Prequel to horror classic just as bad as its sequels
October 22, 2006
The original “Texas Chainsaw Massacre” was admittedly kind of scary, as were the original “The Exorsist” and “The Omen.”
But the shock factor in all three franchises has worn off by now. Yet, because teenagers can still sneak into R-rated movies, sequel after sequel — and prequel in this case — will continue because producers know they’ll make money. The fact is there has never been a decent sequel to a horror movie, and “The Texas Chainsaw Massacre: The Beginning” is no different.
First of all, as a prequel, the concept inherently has a problem because you can assume that if anyone had survived the prequel, chances are they would have notified authorities of a cannibalistic family roaming the countryside.
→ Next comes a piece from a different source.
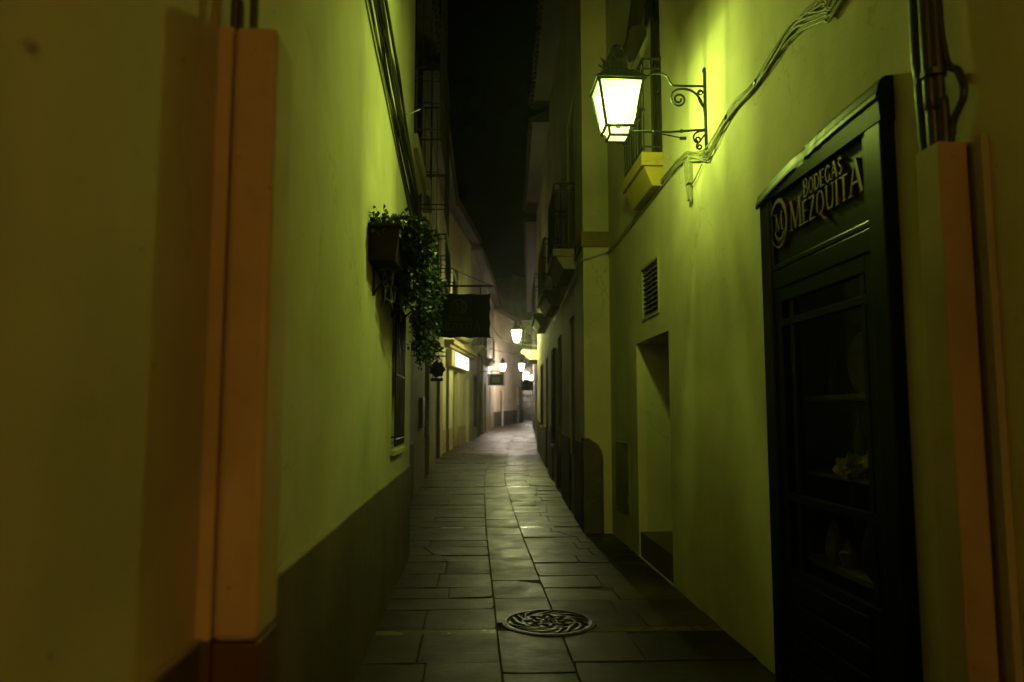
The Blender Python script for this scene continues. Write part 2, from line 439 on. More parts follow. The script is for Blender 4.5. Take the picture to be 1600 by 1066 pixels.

Therefore, there would be no possibility for the original. But since the original did occur, as did its three sequels, we can assume there aren’t going to be a whole lot of survivors. And as a result, we don’t have to care about any of these ridiculous characters.
Secondly, Michael Bay was the executive producer on this film. Any moviegoer knows that as soon as you see his name in the credits, you might as well have checked your brain at the theater door because there will be no use for it during this movie. Just look at some of his past films: “Armageddon,” “The Rock,” “Bad Boys,” “Pearl Harbor,” “The Island” and “Playboy Video Centerfold: Kerri Kendall.”
The film stars Jordan Brewster as Chrissie, the most logical of the group — and “logical” is a very relative term here. Her boyfriend Eric is a Vietnam vet trying to convince his little brother Dean to join the service. Dean’s girlfriend Bailey (Diora Baird) is persuading him not to go. The foursome is heading cross-country when they get into an accident and meet the local cannibalistic sheriff, played by R. Lee Ermey. The sheriff takes his hostages/supper back to his house and that’s where the fun begins.
Give the writers credit for making Eric a vet because it allows for him to do nonsensical things — like wading in dirty murky green water spying on people while in his backyard pool — and get away with it. After all, he probably suffers from post-traumatic stress disorder.
Also, commend director Jonathan Liebesman for his classy and artistic choice of conveniently setting up the camera directly behind Brewster as she crawls around the house on her hands and knees in low rise jeans.
For those who care, the movie answers some pressing questions like why the chainsaw is the weapon of choice, and where Leatherface got his face — it’s not made of leather in the traditional sense. Other than that, there’s no reason to see this waste of time.